*EXERCISE AIM:* Reproduce exactly the lines below, from the first through the one containing "PI = math.pi", and nothing more.
- - - - -
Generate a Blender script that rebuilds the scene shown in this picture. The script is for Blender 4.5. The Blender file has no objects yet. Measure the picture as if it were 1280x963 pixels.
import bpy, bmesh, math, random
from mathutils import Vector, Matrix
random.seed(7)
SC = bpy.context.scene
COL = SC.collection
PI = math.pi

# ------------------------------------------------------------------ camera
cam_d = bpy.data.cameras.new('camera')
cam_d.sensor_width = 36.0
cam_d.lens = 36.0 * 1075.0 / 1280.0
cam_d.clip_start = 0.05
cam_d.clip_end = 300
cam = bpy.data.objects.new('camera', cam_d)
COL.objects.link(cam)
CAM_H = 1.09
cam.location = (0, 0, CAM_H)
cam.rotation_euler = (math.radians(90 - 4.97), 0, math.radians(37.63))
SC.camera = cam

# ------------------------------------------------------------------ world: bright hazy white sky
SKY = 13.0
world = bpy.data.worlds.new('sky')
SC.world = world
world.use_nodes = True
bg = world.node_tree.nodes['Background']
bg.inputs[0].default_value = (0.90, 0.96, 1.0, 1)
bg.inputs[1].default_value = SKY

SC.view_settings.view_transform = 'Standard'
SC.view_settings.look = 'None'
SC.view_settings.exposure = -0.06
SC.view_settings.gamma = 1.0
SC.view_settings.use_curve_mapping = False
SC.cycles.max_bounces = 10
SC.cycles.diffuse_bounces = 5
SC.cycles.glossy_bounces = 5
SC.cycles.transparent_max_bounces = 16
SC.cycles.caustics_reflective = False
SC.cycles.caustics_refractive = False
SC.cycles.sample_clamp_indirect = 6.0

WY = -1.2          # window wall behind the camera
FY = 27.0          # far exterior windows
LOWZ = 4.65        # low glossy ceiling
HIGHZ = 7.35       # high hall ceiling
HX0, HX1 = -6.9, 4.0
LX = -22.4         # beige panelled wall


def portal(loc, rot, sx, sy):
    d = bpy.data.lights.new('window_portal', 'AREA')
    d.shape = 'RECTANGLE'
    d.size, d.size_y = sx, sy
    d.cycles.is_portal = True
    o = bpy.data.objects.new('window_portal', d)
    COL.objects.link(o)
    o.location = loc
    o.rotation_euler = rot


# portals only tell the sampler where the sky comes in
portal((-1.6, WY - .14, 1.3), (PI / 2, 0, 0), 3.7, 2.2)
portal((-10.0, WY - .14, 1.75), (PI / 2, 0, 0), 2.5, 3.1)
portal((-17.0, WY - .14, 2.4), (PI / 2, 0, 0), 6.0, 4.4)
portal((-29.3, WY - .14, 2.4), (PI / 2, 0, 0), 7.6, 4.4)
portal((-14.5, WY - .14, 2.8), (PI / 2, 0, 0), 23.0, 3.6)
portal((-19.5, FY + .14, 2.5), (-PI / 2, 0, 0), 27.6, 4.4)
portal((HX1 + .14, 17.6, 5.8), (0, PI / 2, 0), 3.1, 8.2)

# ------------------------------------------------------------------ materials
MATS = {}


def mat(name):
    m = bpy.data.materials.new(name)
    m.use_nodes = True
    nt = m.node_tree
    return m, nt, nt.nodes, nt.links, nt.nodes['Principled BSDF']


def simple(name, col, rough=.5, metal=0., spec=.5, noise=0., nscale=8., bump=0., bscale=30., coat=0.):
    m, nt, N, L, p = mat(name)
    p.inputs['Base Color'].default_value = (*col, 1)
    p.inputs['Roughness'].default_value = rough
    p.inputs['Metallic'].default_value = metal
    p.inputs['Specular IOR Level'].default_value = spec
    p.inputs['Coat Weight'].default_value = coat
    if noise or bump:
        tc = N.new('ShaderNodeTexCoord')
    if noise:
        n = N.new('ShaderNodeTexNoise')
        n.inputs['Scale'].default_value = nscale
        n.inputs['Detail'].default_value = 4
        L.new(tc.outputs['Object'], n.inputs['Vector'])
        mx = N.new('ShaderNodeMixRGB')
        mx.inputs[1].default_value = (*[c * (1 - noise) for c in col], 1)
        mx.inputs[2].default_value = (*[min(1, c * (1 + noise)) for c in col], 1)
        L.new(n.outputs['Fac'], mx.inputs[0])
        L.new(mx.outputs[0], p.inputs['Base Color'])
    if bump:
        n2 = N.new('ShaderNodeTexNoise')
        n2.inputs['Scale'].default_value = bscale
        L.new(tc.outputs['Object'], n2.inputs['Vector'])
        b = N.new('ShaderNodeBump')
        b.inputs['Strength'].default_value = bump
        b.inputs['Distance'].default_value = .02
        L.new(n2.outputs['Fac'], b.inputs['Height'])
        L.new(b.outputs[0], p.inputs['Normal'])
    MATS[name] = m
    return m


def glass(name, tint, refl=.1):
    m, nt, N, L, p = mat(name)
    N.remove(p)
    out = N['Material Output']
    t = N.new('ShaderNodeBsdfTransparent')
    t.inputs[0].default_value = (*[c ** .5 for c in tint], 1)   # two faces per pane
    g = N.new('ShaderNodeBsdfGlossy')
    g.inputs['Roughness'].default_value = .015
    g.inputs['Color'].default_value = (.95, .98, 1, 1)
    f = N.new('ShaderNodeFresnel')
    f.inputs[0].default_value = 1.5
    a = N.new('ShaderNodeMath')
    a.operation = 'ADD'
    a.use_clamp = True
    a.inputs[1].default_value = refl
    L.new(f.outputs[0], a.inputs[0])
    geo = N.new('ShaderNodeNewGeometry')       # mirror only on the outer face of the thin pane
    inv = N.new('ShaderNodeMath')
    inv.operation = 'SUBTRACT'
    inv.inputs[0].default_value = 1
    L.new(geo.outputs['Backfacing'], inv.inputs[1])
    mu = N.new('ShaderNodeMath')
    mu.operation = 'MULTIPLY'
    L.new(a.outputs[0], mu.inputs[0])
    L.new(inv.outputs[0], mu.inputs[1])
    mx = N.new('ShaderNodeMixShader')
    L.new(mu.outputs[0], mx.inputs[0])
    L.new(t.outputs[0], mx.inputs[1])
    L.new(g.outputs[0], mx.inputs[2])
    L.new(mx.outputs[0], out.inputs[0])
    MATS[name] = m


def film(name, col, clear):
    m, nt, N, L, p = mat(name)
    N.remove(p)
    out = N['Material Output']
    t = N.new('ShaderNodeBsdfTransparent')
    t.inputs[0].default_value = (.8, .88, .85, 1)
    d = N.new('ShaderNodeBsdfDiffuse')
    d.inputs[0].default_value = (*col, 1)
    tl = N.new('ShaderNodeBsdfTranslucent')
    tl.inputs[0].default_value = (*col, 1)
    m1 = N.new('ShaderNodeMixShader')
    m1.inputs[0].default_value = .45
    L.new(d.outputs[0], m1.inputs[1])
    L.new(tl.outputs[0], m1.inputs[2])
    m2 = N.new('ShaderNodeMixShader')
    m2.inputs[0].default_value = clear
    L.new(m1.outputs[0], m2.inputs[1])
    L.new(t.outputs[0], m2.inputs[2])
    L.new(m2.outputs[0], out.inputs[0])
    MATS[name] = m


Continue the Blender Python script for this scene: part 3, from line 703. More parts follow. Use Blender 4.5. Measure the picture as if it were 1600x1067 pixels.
- - - - -
*TASK RESULT:*
Generate a Blender script that rebuilds the scene shown in this picture. The script is for Blender 4.5. The Blender file has no objects yet. Measure the picture as if it were 1280x963 pixels.
import bpy, bmesh, math, random
from mathutils import Vector, Matrix
random.seed(7)
SC = bpy.context.scene
COL = SC.collection
PI = math.pi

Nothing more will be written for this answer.